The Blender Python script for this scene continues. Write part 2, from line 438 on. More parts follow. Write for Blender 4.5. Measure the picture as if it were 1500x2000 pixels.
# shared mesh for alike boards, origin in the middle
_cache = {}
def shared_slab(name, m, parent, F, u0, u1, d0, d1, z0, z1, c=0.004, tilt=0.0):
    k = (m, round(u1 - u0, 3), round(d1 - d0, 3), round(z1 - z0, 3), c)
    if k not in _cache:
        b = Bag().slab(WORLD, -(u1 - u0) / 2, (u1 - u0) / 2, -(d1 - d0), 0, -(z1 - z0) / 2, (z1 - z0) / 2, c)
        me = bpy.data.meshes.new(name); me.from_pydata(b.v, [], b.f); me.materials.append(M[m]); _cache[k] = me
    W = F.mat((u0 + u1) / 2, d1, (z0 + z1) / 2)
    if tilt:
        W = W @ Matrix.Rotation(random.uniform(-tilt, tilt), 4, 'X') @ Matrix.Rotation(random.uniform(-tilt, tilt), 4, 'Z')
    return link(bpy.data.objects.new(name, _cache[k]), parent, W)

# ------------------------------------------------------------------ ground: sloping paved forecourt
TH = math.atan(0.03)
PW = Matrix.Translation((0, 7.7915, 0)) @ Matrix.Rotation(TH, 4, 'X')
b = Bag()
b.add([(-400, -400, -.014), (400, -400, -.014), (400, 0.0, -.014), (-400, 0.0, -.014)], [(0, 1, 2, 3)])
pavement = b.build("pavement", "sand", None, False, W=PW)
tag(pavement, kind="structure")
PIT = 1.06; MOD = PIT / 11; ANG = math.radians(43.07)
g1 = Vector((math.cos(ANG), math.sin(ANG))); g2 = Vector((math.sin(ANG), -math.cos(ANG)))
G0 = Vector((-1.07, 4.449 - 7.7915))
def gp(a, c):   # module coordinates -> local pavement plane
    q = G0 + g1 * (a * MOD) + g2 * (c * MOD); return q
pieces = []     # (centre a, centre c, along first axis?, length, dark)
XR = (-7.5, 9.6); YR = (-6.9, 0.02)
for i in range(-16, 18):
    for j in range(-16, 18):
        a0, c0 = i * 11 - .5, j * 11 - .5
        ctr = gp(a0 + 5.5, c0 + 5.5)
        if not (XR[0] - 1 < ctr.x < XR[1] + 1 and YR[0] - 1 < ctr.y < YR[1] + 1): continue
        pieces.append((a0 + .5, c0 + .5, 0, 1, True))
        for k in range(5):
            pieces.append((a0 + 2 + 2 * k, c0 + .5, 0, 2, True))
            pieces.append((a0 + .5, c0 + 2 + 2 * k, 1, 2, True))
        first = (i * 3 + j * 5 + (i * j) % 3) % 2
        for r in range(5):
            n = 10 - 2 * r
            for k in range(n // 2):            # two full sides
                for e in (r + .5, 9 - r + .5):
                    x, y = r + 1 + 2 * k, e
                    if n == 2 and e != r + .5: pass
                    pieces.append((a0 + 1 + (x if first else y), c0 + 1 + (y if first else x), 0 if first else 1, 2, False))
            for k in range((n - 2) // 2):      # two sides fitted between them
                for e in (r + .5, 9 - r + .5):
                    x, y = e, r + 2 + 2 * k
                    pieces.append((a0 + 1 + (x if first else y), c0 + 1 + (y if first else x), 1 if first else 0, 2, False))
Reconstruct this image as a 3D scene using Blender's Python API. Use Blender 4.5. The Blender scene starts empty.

###

- Task instructions -
Copy the material above back out, exactly as written.

- Worked solution -
The Blender Python script for this scene continues. Write part 2, from line 438 on. More parts follow. Write for Blender 4.5. Measure the picture as if it were 1500x2000 pixels.
# shared mesh for alike boards, origin in the middle
_cache = {}
def shared_slab(name, m, parent, F, u0, u1, d0, d1, z0, z1, c=0.004, tilt=0.0):
    k = (m, round(u1 - u0, 3), round(d1 - d0, 3), round(z1 - z0, 3), c)
    if k not in _cache:
        b = Bag().slab(WORLD, -(u1 - u0) / 2, (u1 - u0) / 2, -(d1 - d0), 0, -(z1 - z0) / 2, (z1 - z0) / 2, c)
        me = bpy.data.meshes.new(name); me.from_pydata(b.v, [], b.f); me.materials.append(M[m]); _cache[k] = me
    W = F.mat((u0 + u1) / 2, d1, (z0 + z1) / 2)
    if tilt:
        W = W @ Matrix.Rotation(random.uniform(-tilt, tilt), 4, 'X') @ Matrix.Rotation(random.uniform(-tilt, tilt), 4, 'Z')
    return link(bpy.data.objects.new(name, _cache[k]), parent, W)

# ------------------------------------------------------------------ ground: sloping paved forecourt
TH = math.atan(0.03)
PW = Matrix.Translation((0, 7.7915, 0)) @ Matrix.Rotation(TH, 4, 'X')
b = Bag()
b.add([(-400, -400, -.014), (400, -400, -.014), (400, 0.0, -.014), (-400, 0.0, -.014)], [(0, 1, 2, 3)])
pavement = b.build("pavement", "sand", None, False, W=PW)
tag(pavement, kind="structure")
PIT = 1.06; MOD = PIT / 11; ANG = math.radians(43.07)
g1 = Vector((math.cos(ANG), math.sin(ANG))); g2 = Vector((math.sin(ANG), -math.cos(ANG)))
G0 = Vector((-1.07, 4.449 - 7.7915))
def gp(a, c):   # module coordinates -> local pavement plane
    q = G0 + g1 * (a * MOD) + g2 * (c * MOD); return q
pieces = []     # (centre a, centre c, along first axis?, length, dark)
XR = (-7.5, 9.6); YR = (-6.9, 0.02)
for i in range(-16, 18):
    for j in range(-16, 18):
        a0, c0 = i * 11 - .5, j * 11 - .5
        ctr = gp(a0 + 5.5, c0 + 5.5)
        if not (XR[0] - 1 < ctr.x < XR[1] + 1 and YR[0] - 1 < ctr.y < YR[1] + 1): continue
        pieces.append((a0 + .5, c0 + .5, 0, 1, True))
        for k in range(5):
            pieces.append((a0 + 2 + 2 * k, c0 + .5, 0, 2, True))
            pieces.append((a0 + .5, c0 + 2 + 2 * k, 1, 2, True))
        first = (i * 3 + j * 5 + (i * j) % 3) % 2
        for r in range(5):
            n = 10 - 2 * r
            for k in range(n // 2):            # two full sides
                for e in (r + .5, 9 - r + .5):
                    x, y = r + 1 + 2 * k, e
                    if n == 2 and e != r + .5: pass
                    pieces.append((a0 + 1 + (x if first else y), c0 + 1 + (y if first else x), 0 if first else 1, 2, False))
            for k in range((n - 2) // 2):      # two sides fitted between them
                for e in (r + .5, 9 - r + .5):
                    x, y = e, r + 2 + 2 * k
                    pieces.append((a0 + 1 + (x if first else y), c0 + 1 + (y if first else x), 1 if first else 0, 2, False))
Reconstruct this image as a 3D scene using Blender's Python API. Use Blender 4.5. The Blender scene starts empty.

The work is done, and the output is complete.